== DATA TO USE ==
____

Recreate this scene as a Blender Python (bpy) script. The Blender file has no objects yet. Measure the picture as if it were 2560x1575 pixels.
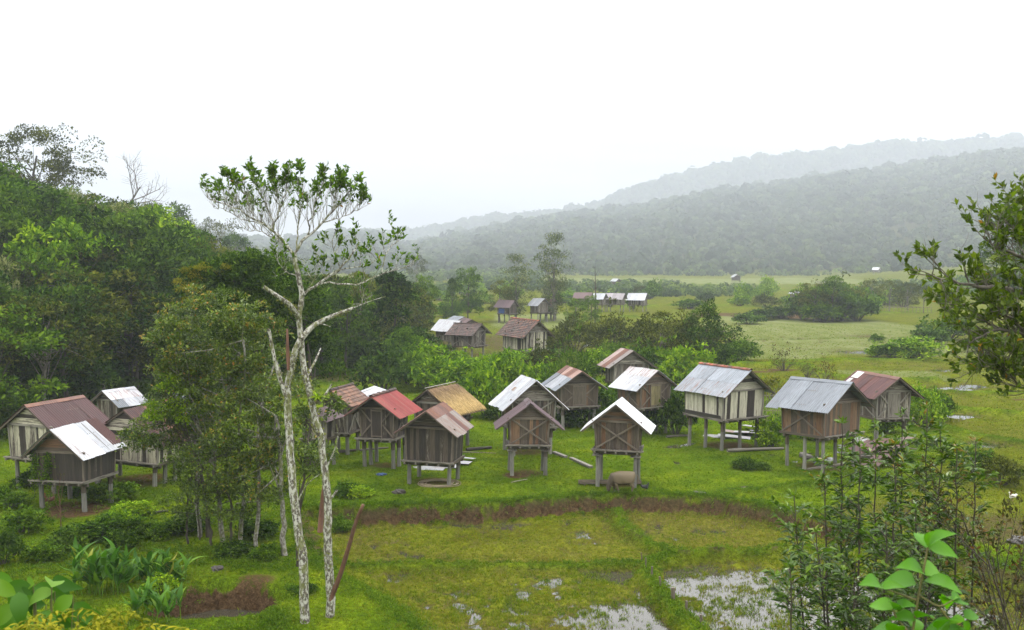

____

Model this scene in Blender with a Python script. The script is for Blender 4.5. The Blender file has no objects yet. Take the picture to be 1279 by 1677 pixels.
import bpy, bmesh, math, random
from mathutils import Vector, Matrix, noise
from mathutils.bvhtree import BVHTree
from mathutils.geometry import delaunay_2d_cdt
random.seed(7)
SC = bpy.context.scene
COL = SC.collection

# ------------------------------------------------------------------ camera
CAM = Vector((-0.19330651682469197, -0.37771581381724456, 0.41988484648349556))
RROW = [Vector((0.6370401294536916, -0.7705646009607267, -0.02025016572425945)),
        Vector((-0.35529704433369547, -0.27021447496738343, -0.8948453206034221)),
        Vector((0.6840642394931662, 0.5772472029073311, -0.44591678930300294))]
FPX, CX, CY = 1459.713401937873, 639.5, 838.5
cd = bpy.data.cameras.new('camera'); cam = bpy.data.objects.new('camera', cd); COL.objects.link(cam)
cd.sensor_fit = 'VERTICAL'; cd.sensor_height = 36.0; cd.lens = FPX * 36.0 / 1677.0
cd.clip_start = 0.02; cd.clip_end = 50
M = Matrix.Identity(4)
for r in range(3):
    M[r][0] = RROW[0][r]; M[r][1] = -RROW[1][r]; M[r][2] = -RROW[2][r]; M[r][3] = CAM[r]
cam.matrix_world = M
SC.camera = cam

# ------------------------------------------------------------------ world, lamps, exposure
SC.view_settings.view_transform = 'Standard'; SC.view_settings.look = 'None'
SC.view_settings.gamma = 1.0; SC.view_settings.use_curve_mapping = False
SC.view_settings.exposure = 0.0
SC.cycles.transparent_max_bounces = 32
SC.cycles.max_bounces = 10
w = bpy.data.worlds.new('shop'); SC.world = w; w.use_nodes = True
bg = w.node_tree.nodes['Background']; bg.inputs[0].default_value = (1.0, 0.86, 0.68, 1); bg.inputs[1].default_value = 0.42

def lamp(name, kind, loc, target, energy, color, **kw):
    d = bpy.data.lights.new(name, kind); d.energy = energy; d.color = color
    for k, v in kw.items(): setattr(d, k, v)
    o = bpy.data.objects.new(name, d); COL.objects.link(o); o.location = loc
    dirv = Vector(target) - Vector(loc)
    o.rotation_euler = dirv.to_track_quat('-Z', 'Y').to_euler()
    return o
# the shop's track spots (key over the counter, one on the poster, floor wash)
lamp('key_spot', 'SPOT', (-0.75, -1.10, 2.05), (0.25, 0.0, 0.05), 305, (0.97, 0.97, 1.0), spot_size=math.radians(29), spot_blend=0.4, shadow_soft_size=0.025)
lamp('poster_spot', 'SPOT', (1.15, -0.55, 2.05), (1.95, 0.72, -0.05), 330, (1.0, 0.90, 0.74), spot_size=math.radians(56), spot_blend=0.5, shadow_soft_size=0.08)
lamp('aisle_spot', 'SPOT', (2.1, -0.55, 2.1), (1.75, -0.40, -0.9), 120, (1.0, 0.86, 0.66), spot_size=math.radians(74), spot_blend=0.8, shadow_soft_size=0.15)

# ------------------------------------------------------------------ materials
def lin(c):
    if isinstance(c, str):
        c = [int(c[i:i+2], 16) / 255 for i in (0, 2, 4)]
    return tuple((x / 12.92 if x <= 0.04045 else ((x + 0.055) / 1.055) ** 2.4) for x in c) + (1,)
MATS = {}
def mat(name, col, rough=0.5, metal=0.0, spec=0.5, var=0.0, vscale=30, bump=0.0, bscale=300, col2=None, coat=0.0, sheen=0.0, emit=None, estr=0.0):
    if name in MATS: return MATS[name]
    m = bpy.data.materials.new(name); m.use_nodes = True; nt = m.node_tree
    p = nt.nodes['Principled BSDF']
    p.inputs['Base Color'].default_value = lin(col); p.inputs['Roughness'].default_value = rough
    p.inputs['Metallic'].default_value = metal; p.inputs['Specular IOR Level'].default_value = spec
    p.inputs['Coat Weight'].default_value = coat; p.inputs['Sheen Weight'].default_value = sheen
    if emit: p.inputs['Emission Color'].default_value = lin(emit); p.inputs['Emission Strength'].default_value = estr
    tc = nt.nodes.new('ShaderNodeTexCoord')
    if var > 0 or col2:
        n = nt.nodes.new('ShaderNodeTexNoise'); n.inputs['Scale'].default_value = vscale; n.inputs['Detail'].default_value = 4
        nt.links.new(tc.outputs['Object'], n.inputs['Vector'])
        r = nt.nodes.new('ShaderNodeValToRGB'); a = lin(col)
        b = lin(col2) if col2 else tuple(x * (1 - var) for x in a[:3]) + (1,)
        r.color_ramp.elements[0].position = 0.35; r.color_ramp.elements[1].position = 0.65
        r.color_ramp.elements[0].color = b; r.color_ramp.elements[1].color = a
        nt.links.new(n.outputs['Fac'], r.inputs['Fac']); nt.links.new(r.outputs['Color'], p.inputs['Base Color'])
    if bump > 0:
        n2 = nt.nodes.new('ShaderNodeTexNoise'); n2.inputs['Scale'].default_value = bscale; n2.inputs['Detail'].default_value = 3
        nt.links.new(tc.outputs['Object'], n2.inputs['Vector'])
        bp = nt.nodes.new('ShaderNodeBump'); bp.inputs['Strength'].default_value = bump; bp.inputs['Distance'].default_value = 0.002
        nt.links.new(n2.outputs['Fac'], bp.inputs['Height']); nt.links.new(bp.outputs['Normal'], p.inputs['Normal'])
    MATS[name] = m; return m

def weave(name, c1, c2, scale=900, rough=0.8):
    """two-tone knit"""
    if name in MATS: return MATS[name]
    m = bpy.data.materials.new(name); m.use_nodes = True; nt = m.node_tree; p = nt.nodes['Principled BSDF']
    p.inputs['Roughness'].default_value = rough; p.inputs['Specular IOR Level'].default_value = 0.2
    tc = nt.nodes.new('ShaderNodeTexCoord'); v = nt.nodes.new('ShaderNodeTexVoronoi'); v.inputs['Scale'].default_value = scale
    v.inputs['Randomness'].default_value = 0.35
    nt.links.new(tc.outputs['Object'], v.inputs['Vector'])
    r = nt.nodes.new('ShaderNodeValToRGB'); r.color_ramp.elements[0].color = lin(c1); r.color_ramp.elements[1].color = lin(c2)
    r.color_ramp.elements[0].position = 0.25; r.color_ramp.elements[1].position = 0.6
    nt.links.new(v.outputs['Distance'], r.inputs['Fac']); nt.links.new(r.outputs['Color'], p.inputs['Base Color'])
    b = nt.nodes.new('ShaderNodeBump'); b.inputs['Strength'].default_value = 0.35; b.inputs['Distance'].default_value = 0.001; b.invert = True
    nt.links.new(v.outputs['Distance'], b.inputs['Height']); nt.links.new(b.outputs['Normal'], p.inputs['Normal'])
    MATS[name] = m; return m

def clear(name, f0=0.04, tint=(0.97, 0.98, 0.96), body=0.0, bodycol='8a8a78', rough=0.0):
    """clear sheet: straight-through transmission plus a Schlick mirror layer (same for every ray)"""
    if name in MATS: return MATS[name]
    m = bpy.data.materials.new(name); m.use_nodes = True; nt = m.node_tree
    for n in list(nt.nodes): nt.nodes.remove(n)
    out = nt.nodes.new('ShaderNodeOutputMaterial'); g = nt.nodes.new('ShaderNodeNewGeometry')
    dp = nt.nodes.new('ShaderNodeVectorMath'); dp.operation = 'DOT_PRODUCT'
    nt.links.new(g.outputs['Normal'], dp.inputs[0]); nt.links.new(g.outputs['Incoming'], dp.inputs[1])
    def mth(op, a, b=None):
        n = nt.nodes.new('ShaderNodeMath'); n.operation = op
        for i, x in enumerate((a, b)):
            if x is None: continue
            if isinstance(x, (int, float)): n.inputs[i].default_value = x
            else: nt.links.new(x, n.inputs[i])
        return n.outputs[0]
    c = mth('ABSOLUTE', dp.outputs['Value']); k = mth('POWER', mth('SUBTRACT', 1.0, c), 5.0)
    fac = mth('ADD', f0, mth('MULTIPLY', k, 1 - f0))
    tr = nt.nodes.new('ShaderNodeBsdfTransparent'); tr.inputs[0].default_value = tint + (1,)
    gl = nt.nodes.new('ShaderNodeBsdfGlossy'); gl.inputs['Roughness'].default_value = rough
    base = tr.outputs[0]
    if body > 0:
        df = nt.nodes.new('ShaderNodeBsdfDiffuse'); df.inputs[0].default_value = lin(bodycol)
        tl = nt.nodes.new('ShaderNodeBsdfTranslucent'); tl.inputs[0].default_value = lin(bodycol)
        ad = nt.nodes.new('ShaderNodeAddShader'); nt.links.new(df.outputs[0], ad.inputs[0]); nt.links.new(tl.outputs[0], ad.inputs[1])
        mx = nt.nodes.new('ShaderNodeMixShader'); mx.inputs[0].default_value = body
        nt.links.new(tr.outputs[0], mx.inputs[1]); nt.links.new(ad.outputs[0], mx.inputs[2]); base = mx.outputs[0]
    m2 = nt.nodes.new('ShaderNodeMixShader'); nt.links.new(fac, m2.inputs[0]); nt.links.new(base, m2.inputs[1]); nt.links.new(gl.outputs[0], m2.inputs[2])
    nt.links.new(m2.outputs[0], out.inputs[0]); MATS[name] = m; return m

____

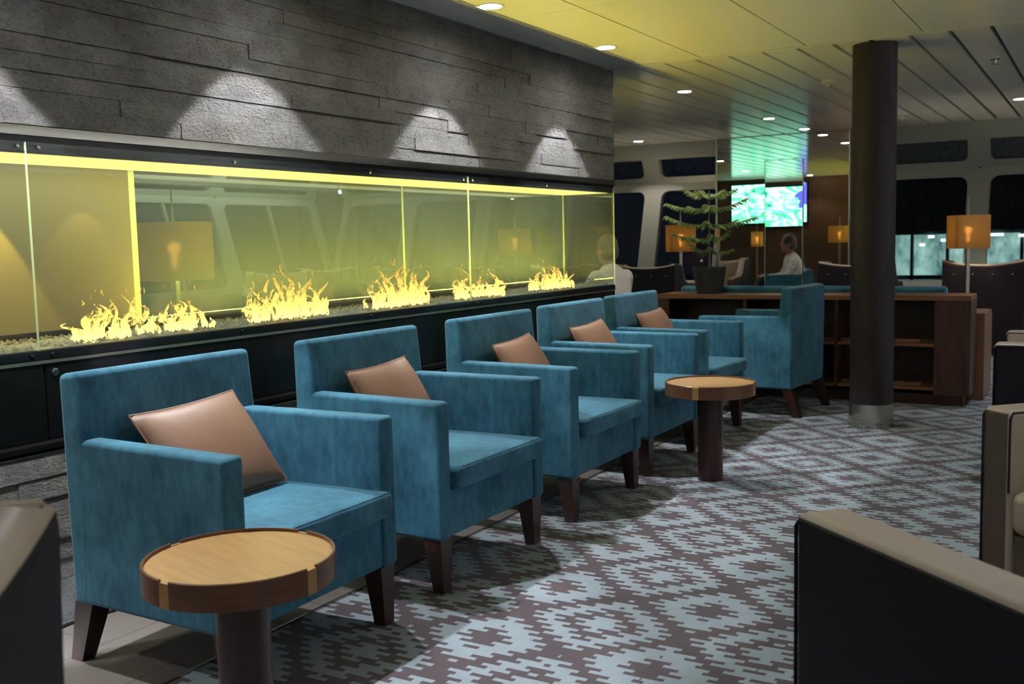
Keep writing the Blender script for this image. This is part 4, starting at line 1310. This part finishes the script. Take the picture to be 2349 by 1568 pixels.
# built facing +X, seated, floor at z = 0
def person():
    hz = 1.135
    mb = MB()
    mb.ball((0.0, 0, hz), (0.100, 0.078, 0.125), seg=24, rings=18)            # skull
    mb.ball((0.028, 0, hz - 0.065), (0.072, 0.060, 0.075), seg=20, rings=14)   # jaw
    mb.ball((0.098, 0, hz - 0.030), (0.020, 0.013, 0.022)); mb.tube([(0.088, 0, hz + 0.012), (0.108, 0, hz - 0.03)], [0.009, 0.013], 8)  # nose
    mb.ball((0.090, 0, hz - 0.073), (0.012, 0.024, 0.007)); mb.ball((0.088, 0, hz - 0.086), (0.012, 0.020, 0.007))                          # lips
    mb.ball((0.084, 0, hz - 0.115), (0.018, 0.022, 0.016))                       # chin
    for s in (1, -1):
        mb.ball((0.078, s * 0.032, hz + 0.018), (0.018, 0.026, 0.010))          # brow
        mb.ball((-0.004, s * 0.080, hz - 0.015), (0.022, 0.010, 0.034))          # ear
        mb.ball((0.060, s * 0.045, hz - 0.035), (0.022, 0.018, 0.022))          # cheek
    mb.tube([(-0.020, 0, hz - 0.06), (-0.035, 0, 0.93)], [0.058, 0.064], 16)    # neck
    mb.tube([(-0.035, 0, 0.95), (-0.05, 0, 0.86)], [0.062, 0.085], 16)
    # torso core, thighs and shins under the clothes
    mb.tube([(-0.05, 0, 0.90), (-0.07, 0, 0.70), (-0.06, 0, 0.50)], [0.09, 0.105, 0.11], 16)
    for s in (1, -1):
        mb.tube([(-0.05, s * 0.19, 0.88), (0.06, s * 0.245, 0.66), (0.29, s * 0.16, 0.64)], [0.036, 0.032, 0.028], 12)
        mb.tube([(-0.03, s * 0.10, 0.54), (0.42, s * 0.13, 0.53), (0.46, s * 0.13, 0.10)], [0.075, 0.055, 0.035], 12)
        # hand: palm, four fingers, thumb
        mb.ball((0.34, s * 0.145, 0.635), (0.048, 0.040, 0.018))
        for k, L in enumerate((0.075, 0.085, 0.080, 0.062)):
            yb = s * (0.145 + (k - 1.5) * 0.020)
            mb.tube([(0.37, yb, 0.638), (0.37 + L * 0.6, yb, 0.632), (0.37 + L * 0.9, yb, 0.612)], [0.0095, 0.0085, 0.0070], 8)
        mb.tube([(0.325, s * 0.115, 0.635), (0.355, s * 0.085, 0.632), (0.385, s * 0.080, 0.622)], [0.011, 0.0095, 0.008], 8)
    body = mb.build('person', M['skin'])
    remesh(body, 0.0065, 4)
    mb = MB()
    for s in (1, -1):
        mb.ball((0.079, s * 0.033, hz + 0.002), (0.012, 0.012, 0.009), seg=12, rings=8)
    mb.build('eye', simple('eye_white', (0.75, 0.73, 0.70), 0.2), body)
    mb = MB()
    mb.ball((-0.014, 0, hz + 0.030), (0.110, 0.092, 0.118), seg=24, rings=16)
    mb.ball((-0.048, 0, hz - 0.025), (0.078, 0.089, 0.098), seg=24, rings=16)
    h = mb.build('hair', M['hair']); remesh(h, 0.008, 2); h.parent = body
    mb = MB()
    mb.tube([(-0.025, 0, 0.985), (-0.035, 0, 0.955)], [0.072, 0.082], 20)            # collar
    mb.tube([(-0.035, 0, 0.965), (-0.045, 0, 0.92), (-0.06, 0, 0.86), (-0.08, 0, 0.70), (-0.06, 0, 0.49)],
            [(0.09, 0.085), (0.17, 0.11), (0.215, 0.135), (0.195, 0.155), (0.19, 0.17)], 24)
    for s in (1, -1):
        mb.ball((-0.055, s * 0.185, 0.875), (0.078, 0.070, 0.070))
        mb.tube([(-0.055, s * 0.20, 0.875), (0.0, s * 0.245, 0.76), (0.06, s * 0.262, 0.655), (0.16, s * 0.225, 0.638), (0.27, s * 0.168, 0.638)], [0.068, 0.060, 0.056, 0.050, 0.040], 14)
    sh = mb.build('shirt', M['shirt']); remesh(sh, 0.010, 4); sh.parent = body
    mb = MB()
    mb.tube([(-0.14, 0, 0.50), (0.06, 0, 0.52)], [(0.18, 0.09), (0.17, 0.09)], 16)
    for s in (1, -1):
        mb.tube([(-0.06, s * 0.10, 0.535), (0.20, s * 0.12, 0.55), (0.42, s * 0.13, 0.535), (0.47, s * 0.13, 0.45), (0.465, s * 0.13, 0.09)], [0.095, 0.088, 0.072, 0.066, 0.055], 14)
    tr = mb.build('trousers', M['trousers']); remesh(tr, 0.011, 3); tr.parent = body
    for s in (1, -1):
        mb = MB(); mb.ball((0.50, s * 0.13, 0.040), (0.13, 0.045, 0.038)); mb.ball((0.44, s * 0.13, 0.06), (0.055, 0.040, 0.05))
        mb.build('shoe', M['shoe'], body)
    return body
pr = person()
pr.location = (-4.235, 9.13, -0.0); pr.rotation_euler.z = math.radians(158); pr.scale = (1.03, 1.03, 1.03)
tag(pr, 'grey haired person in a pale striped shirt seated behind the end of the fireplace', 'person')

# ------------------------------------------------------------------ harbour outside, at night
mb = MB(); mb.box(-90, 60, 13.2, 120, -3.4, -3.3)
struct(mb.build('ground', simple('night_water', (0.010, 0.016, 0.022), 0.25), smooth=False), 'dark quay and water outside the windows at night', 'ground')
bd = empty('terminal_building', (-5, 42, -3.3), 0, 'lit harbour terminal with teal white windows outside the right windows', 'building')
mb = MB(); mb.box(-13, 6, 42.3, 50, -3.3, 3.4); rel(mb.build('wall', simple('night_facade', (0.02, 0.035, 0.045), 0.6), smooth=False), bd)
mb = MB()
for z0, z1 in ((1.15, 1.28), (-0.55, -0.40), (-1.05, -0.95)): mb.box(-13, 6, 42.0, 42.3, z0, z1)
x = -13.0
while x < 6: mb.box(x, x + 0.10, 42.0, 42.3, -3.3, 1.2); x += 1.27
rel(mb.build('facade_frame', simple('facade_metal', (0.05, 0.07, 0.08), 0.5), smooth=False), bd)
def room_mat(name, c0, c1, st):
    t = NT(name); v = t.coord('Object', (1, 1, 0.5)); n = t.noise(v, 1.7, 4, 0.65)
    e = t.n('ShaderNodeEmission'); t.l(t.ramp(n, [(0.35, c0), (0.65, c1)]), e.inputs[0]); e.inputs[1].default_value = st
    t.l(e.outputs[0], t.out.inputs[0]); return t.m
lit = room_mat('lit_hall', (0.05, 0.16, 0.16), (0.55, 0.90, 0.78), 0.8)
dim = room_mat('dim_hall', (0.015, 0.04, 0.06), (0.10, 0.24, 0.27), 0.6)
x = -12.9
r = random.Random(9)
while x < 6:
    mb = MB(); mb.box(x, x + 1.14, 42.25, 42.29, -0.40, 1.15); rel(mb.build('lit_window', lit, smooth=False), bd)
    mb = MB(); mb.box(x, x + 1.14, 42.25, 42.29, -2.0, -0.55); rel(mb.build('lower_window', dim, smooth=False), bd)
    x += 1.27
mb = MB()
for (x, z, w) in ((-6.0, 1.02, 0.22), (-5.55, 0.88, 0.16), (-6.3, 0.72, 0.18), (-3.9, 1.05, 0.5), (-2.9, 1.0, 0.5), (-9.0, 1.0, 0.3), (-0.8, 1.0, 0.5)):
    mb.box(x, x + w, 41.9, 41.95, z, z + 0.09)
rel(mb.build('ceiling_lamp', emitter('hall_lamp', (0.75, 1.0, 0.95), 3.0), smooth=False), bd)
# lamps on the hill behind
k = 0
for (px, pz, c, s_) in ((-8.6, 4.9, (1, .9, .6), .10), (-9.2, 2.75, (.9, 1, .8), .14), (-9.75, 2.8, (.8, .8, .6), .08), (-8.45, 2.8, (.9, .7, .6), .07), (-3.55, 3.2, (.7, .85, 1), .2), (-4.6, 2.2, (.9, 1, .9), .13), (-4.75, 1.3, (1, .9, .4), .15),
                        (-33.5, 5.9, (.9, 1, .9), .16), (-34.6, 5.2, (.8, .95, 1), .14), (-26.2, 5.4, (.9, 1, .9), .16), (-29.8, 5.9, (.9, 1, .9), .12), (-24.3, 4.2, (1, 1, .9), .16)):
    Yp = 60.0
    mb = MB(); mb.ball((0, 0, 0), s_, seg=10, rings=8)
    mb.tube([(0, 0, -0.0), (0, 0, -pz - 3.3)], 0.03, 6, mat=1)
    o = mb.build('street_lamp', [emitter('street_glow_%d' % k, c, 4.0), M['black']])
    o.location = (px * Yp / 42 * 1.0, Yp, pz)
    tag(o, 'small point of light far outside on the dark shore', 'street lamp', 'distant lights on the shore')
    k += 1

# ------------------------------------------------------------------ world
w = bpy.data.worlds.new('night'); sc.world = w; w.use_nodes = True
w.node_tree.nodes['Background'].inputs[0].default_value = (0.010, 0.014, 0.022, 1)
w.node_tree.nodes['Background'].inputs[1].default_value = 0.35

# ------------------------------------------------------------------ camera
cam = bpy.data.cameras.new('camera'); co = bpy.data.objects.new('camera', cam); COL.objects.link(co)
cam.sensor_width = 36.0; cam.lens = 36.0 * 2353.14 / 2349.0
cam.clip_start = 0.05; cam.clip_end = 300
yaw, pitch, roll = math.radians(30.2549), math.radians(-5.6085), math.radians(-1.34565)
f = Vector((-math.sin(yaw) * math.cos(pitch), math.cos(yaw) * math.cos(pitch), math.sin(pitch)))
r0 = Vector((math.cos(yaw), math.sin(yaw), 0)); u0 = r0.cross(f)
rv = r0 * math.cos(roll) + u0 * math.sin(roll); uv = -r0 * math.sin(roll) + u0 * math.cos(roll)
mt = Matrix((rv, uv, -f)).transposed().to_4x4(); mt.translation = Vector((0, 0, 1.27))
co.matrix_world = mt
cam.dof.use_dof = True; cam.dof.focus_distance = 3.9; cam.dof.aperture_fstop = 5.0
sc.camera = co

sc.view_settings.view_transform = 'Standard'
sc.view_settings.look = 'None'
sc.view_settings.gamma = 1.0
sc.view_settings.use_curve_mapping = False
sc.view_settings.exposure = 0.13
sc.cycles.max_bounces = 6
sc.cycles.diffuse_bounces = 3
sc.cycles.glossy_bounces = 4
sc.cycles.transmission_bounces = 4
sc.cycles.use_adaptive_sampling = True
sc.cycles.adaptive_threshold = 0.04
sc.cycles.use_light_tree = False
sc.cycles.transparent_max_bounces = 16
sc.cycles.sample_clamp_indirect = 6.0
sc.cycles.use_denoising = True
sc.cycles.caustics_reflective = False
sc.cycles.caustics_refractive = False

____

== REQUEST ==
Output nothing except the lines from the line with "Model this scene" through the line with "SC.camera = cam", copied exactly, end lines included.

== EXPECTED OUTPUT ==
Model this scene in Blender with a Python script. The script is for Blender 4.5. The Blender file has no objects yet. Take the picture to be 1279 by 1677 pixels.
import bpy, bmesh, math, random
from mathutils import Vector, Matrix, noise
from mathutils.bvhtree import BVHTree
from mathutils.geometry import delaunay_2d_cdt
random.seed(7)
SC = bpy.context.scene
COL = SC.collection

# ------------------------------------------------------------------ camera
CAM = Vector((-0.19330651682469197, -0.37771581381724456, 0.41988484648349556))
RROW = [Vector((0.6370401294536916, -0.7705646009607267, -0.02025016572425945)),
        Vector((-0.35529704433369547, -0.27021447496738343, -0.8948453206034221)),
        Vector((0.6840642394931662, 0.5772472029073311, -0.44591678930300294))]
FPX, CX, CY = 1459.713401937873, 639.5, 838.5
cd = bpy.data.cameras.new('camera'); cam = bpy.data.objects.new('camera', cd); COL.objects.link(cam)
cd.sensor_fit = 'VERTICAL'; cd.sensor_height = 36.0; cd.lens = FPX * 36.0 / 1677.0
cd.clip_start = 0.02; cd.clip_end = 50
M = Matrix.Identity(4)
for r in range(3):
    M[r][0] = RROW[0][r]; M[r][1] = -RROW[1][r]; M[r][2] = -RROW[2][r]; M[r][3] = CAM[r]
cam.matrix_world = M
SC.camera = cam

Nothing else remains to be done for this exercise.